この「木目込人形」はサイズの小さいタイプやコンパクトなケースにまとめられているタイプの人形が多いため、部屋が狭くて飾るスペースを用意できない場合におすすめです。
それぞれの段にいる人形ごとの意味
また、それぞれの段にいる人形ごとにも意味があります。
一段目
一段目は親王と親王妃で天皇陛下と皇后陛下を象徴しています。
一般的には雄雛・雌雛と呼ばれますが、並べ方は京都とそれ以外の地域でそれぞれ異なることはあまり知られていません。
京都以外の地域では男雛を向かって左、女雛を向かって右に飾るのが一般的ですが、京都ではその反対で男雛を向かって右、女雛を向かって左に飾ります。
これは京都御所の紫宸殿の御即位の式典に由来しており、太陽が先に当たる側が上の位で「左をもって尊し」という古来の風習によります。
古いしきたりを重んじる京都ならではの飾り方と言えるでしょう。
二段目
二段目は、三人官女と呼ばれ三人一組ですべて女性の人形です。
官女は宮中に仕えている女官を表しており、後宮で皇后や姫の生活管理や雑務などの仕事をしています。
そして生活の世話をするとともに、礼儀作法の指導や楽器の演奏などを教えるのも彼女たちの役割でした。
更に、三人官女は幼いころから皇后陛下の世話もしているため結婚式のサポートも三人官女の仕事で、銚子・三方・長柄銚子の結婚式に欠かせないアイテムを持った人形となっています。
三段目
三段目は五人一組の人形で五人囃子と呼ばれます。
囃子とは楽器と謡を用いた能楽の一種で、結婚式を引き立てる役割があるため五人中四人が楽器で演奏しており、残りの一人が謡役で構成されています。
なお、四人が持っている楽器はそれぞれ太鼓・大鼓・小鼓・笛で、謡役は右手に扇を持っています。
ちなみに五人囃子は元服前の少年たちで、結婚式は幼いころから訓練してきた少年たちが囃子を披露する場でもありました。
四段目
四段目は随臣(ずいじん)と呼び、二人一組の人形で右大臣と左大臣です。
彼らは結婚式にはそぐわない弓矢を持っていますが、その理由は天皇・皇后両陛下をを守護するためです。
なお、随臣は若者と老人の人形で、雄雛の下に若者、雌雛の下に老人の人形を配置している理由は、雌雛の近くに若い男を置かないという配慮によります。
五段目
五段目は仕丁(しちょう)と呼ばれ、結婚式に出席している中で唯一の庶民です。
それぞれ表情が異なり、笑い・泣き・怒りを表していますが、これには雌雛が表情豊かに育ちますようにという願いが込められています。

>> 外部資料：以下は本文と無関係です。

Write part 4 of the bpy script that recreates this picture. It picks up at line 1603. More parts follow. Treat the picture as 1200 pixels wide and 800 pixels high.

次の六段目はたんすや食器、化粧道具などの嫁入り道具で、七段目はお輿入れ道具です。
この2段にだけは特に置く順番は決められていませんが、六段目に嫁入道具、七段目の御輿入れ道具を置くと調和が取れるとされています。
まとめ
雛人形このように並べますが、立春を過ぎた頃から2月中旬、遅くとも3月3日の一週間前には飾りつけを終わらせて、4日の午前中には片づけるのが良いと言われています。
そして、大切な娘が結婚して雛人形が不要になった場合は、神社やお寺などの供養祭に持参することをおすすめします。
「こう扱うべき」というルールはありませんが、大切な娘のお守りであったのですから、不用品として売ったり粗大ゴミに出したりするのは心無い行為として避けたいものですね。